Work to complete:
Leave out the images and repeat the listing below without a single change.

-=-=-=-=-

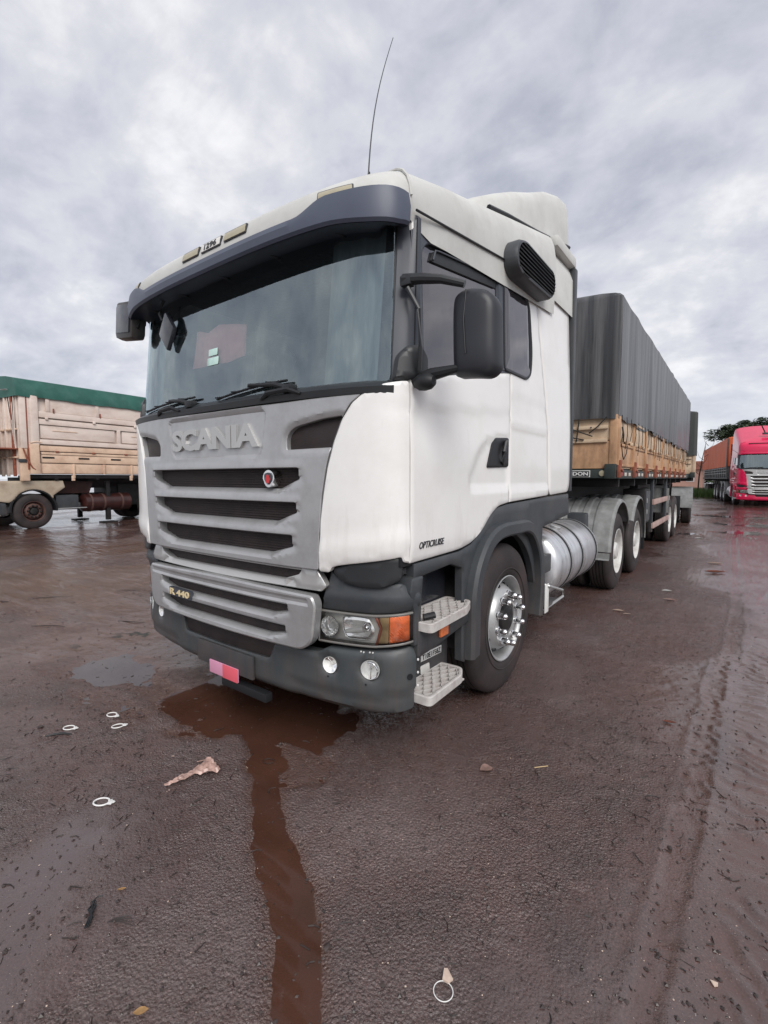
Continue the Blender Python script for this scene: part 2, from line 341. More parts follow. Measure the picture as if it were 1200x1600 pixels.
def panel(name, outline, mapf, mt, parent=None, thick=.02, holes=(), step=.05, bev=.004, relief=None, hthick=None, smooth=40):
    """a curved panel: outline in (u,v), mapf(u,v,d) gives the point at depth d below the surface"""
    loops = [resample(outline, step)]+[resample(h, step) for h in holes]
    pts = []; dep = []; cons = []; rim = []
    for li, lp in enumerate(loops):
        b0 = len(pts); n = len(lp)
        pts += lp; dep += [bev]*n
        cons += [(b0+i, b0+(i+1) % n) for i in range(n)]; rim.append((b0, n))
        ins = inset(lp, bev*1.2 if li == 0 else -bev*1.2)
        pts += ins; dep += [0.0]*n
    allp = np.array([p for p in pts])
    o = np.asarray(loops[0]); x0, y0 = o.min(0); x1, y1 = o.max(0)
    nx = max(2, int((x1-x0)/step)); ny = max(2, int((y1-y0)/step))
    gx, gy = np.meshgrid(np.linspace(x0, x1, nx+1), np.linspace(y0, y1, ny+1)); G = np.stack([gx.ravel(), gy.ravel()], 1)
    ok = inpoly(G, loops[0]) & (edist(G, loops[0]) > step*.45+bev)
    for h in loops[1:]: ok &= ~inpoly(G, h) & (edist(G, h) > step*.45+bev)
    G = G[ok]; nb = len(pts)
    pts += [tuple(g) for g in G]; dep += [0.0]*len(G)
    vo, eo, fo, ov, oe, of = delaunay_2d_cdt([Vector(p) for p in pts], cons, [], 0, 1e-6)
    P = np.array([tuple(v) for v in vo]); d = np.zeros(len(P)); src = {}
    for i, l in enumerate(ov):
        if l: d[i] = max(dep[j] for j in l if j < len(dep)) if l else 0
        for j in l: src[j] = i
    T = [f for f in fo]; Cn = np.array([P[list(f)].mean(0) for f in T])
    keep = inpoly(Cn, loops[0])
    for h in loops[1:]: keep &= ~inpoly(Cn, h)
    if relief is not None: d = d+relief(P)
    V = [Vector(mapf(P[i, 0], P[i, 1], d[i])) for i in range(len(P))]
    Fc = []
    for f, k in zip(T, keep):
        if not k: continue
        a, b, c = f[0], f[1], f[2]; nrm = (V[b]-V[a]).cross(V[c]-V[a])
        m = P[list(f)].mean(0); outw = Vector(mapf(m[0], m[1], 0))-Vector(mapf(m[0], m[1], .01))
        Fc.append(tuple(f) if nrm.dot(outw) >= 0 else tuple(f)[::-1])
    for li, (b0, n) in enumerate(rim):
        th = thick if li == 0 or hthick is None else hthick
        base = len(V)
        for i in range(n): V.append(Vector(mapf(pts[b0+i][0], pts[b0+i][1], th+(d[src[b0+i]]-bev if b0+i in src else 0))))
        for i in range(n):
            a = src.get(b0+i); b = src.get(b0+(i+1) % n)
            if a is None or b is None or a == b: continue
            j = (i+1) % n; Fc.append((a, b, base+j, base+i))
    me = bpy.data.meshes.new(name); me.from_pydata(V, [], Fc)
    bm = bmesh.new(); bm.from_mesh(me); 
    bmesh.ops.delete(bm, geom=[v for v in bm.verts if not v.link_faces], context='VERTS'); bm.to_mesh(me); bm.free()
    return link(name, me, mt, parent, smooth)
def text(name, body, mapf, u0, v0, width, height, depth, mt, parent=None, bold=0.0, shear=0.0, align='C', spacing=1.0):
    cu = bpy.data.curves.new(name, 'FONT'); cu.body = body; cu.size = 1; cu.extrude = .5; cu.offset = bold; cu.shear = shear; cu.space_character = spacing; cu.resolution_u = 3
    ob = bpy.data.objects.new('tmp', cu); COL.objects.link(ob); bpy.context.view_layer.update()
    me = bpy.data.meshes.new_from_object(ob.evaluated_get(bpy.context.evaluated_depsgraph_get())); bpy.data.objects.remove(ob)
    co = np.array([v.co[:] for v in me.vertices]); mn = co.min(0); mx = co.max(0)
    for v, c in zip(me.vertices, co):
        a = (c[0]-mn[0])/(mx[0]-mn[0])-.5; b = (c[1]-mn[1])/(mx[1]-mn[1])-.5
        v.co = mapf(u0+a*width, v0+b*height, -(c[2]+.5)*depth)
    me.materials.clear(); me.name = name
    return link(name, me, mt, parent, 30)

# ------------------------------------------------------------------ plan curve of a cab: front wraps round the corners into the sides
W0, D0, PW = 1.25, .30, 2.9
_xs = np.concatenate([np.linspace(0, .9, 60), np.linspace(.9, 1, 200)[1:]])*W0
_ys = D0*(1-(1-np.clip(_xs/W0, 0, 1)**PW)**(1/PW))
_ss = np.concatenate([[0], np.cumsum(np.hypot(np.diff(_xs), np.diff(_ys)))])
SC = float(_ss[-1])
_fs = np.linspace(0, SC, 400); _fx = np.interp(_fs, _ss, _xs); _fy = np.interp(_fs, _ss, _ys)
_tx = np.gradient(_fx, _fs); _ty = np.gradient(_fy, _fs)
_tx = np.convolve(np.pad(_tx, 4, 'edge'), np.ones(9)/9, 'valid'); _ty = np.convolve(np.pad(_ty, 4, 'edge'), np.ones(9)/9, 'valid')
def wrap(s, d=0.0, y0=0.0):
    a = abs(s); sg = 1 if s >= 0 else -1
    if a >= SC: x, y, nx, ny = W0, D0+a-SC, 1.0, 0.0
    else:
        x = float(np.interp(a, _fs, _fx)); y = float(np.interp(a, _fs, _fy))
        tx = float(np.interp(a, _fs, _tx)); ty = float(np.interp(a, _fs, _ty)); L_ = math.hypot(tx, ty); nx, ny = ty/L_, -tx/L_
    return (sg*(x-nx*d), y-ny*d+y0)
def WM(y0=0.0, slope=0.0, z0=1.95):
    def f(s, z, d):
        x, y = wrap(s, d, y0); return (x, y+slope*max(z-z0, 0), z)
    return f
def SM(x0=1.25, sg=1, taper=0.0, z0=1.9):
    def f(y, z, d): return (sg*(x0-d-taper*max(z-z0, 0)), y, z)
    return f
def FM(y0, x_off=0.0):   # plane facing -Y
    def f(x, z, d): return (x+x_off, y0+d, z)
    return f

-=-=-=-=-

Result of this task:
Continue the Blender Python script for this scene: part 2, from line 341. More parts follow. Measure the picture as if it were 1200x1600 pixels.
def panel(name, outline, mapf, mt, parent=None, thick=.02, holes=(), step=.05, bev=.004, relief=None, hthick=None, smooth=40):
    """a curved panel: outline in (u,v), mapf(u,v,d) gives the point at depth d below the surface"""
    loops = [resample(outline, step)]+[resample(h, step) for h in holes]
    pts = []; dep = []; cons = []; rim = []
    for li, lp in enumerate(loops):
        b0 = len(pts); n = len(lp)
        pts += lp; dep += [bev]*n
        cons += [(b0+i, b0+(i+1) % n) for i in range(n)]; rim.append((b0, n))
        ins = inset(lp, bev*1.2 if li == 0 else -bev*1.2)
        pts += ins; dep += [0.0]*n
    allp = np.array([p for p in pts])
    o = np.asarray(loops[0]); x0, y0 = o.min(0); x1, y1 = o.max(0)
    nx = max(2, int((x1-x0)/step)); ny = max(2, int((y1-y0)/step))
    gx, gy = np.meshgrid(np.linspace(x0, x1, nx+1), np.linspace(y0, y1, ny+1)); G = np.stack([gx.ravel(), gy.ravel()], 1)
    ok = inpoly(G, loops[0]) & (edist(G, loops[0]) > step*.45+bev)
    for h in loops[1:]: ok &= ~inpoly(G, h) & (edist(G, h) > step*.45+bev)
    G = G[ok]; nb = len(pts)
    pts += [tuple(g) for g in G]; dep += [0.0]*len(G)
    vo, eo, fo, ov, oe, of = delaunay_2d_cdt([Vector(p) for p in pts], cons, [], 0, 1e-6)
    P = np.array([tuple(v) for v in vo]); d = np.zeros(len(P)); src = {}
    for i, l in enumerate(ov):
        if l: d[i] = max(dep[j] for j in l if j < len(dep)) if l else 0
        for j in l: src[j] = i
    T = [f for f in fo]; Cn = np.array([P[list(f)].mean(0) for f in T])
    keep = inpoly(Cn, loops[0])
    for h in loops[1:]: keep &= ~inpoly(Cn, h)
    if relief is not None: d = d+relief(P)
    V = [Vector(mapf(P[i, 0], P[i, 1], d[i])) for i in range(len(P))]
    Fc = []
    for f, k in zip(T, keep):
        if not k: continue
        a, b, c = f[0], f[1], f[2]; nrm = (V[b]-V[a]).cross(V[c]-V[a])
        m = P[list(f)].mean(0); outw = Vector(mapf(m[0], m[1], 0))-Vector(mapf(m[0], m[1], .01))
        Fc.append(tuple(f) if nrm.dot(outw) >= 0 else tuple(f)[::-1])
    for li, (b0, n) in enumerate(rim):
        th = thick if li == 0 or hthick is None else hthick
        base = len(V)
        for i in range(n): V.append(Vector(mapf(pts[b0+i][0], pts[b0+i][1], th+(d[src[b0+i]]-bev if b0+i in src else 0))))
        for i in range(n):
            a = src.get(b0+i); b = src.get(b0+(i+1) % n)
            if a is None or b is None or a == b: continue
            j = (i+1) % n; Fc.append((a, b, base+j, base+i))
    me = bpy.data.meshes.new(name); me.from_pydata(V, [], Fc)
    bm = bmesh.new(); bm.from_mesh(me); 
    bmesh.ops.delete(bm, geom=[v for v in bm.verts if not v.link_faces], context='VERTS'); bm.to_mesh(me); bm.free()
    return link(name, me, mt, parent, smooth)
def text(name, body, mapf, u0, v0, width, height, depth, mt, parent=None, bold=0.0, shear=0.0, align='C', spacing=1.0):
    cu = bpy.data.curves.new(name, 'FONT'); cu.body = body; cu.size = 1; cu.extrude = .5; cu.offset = bold; cu.shear = shear; cu.space_character = spacing; cu.resolution_u = 3
    ob = bpy.data.objects.new('tmp', cu); COL.objects.link(ob); bpy.context.view_layer.update()
    me = bpy.data.meshes.new_from_object(ob.evaluated_get(bpy.context.evaluated_depsgraph_get())); bpy.data.objects.remove(ob)
    co = np.array([v.co[:] for v in me.vertices]); mn = co.min(0); mx = co.max(0)
    for v, c in zip(me.vertices, co):
        a = (c[0]-mn[0])/(mx[0]-mn[0])-.5; b = (c[1]-mn[1])/(mx[1]-mn[1])-.5
        v.co = mapf(u0+a*width, v0+b*height, -(c[2]+.5)*depth)
    me.materials.clear(); me.name = name
    return link(name, me, mt, parent, 30)

# ------------------------------------------------------------------ plan curve of a cab: front wraps round the corners into the sides
W0, D0, PW = 1.25, .30, 2.9
_xs = np.concatenate([np.linspace(0, .9, 60), np.linspace(.9, 1, 200)[1:]])*W0
_ys = D0*(1-(1-np.clip(_xs/W0, 0, 1)**PW)**(1/PW))
_ss = np.concatenate([[0], np.cumsum(np.hypot(np.diff(_xs), np.diff(_ys)))])
SC = float(_ss[-1])
_fs = np.linspace(0, SC, 400); _fx = np.interp(_fs, _ss, _xs); _fy = np.interp(_fs, _ss, _ys)
_tx = np.gradient(_fx, _fs); _ty = np.gradient(_fy, _fs)
_tx = np.convolve(np.pad(_tx, 4, 'edge'), np.ones(9)/9, 'valid'); _ty = np.convolve(np.pad(_ty, 4, 'edge'), np.ones(9)/9, 'valid')
def wrap(s, d=0.0, y0=0.0):
    a = abs(s); sg = 1 if s >= 0 else -1
    if a >= SC: x, y, nx, ny = W0, D0+a-SC, 1.0, 0.0
    else:
        x = float(np.interp(a, _fs, _fx)); y = float(np.interp(a, _fs, _fy))
        tx = float(np.interp(a, _fs, _tx)); ty = float(np.interp(a, _fs, _ty)); L_ = math.hypot(tx, ty); nx, ny = ty/L_, -tx/L_
    return (sg*(x-nx*d), y-ny*d+y0)
def WM(y0=0.0, slope=0.0, z0=1.95):
    def f(s, z, d):
        x, y = wrap(s, d, y0); return (x, y+slope*max(z-z0, 0), z)
    return f
def SM(x0=1.25, sg=1, taper=0.0, z0=1.9):
    def f(y, z, d): return (sg*(x0-d-taper*max(z-z0, 0)), y, z)
    return f
def FM(y0, x_off=0.0):   # plane facing -Y
    def f(x, z, d): return (x+x_off, y0+d, z)
    return f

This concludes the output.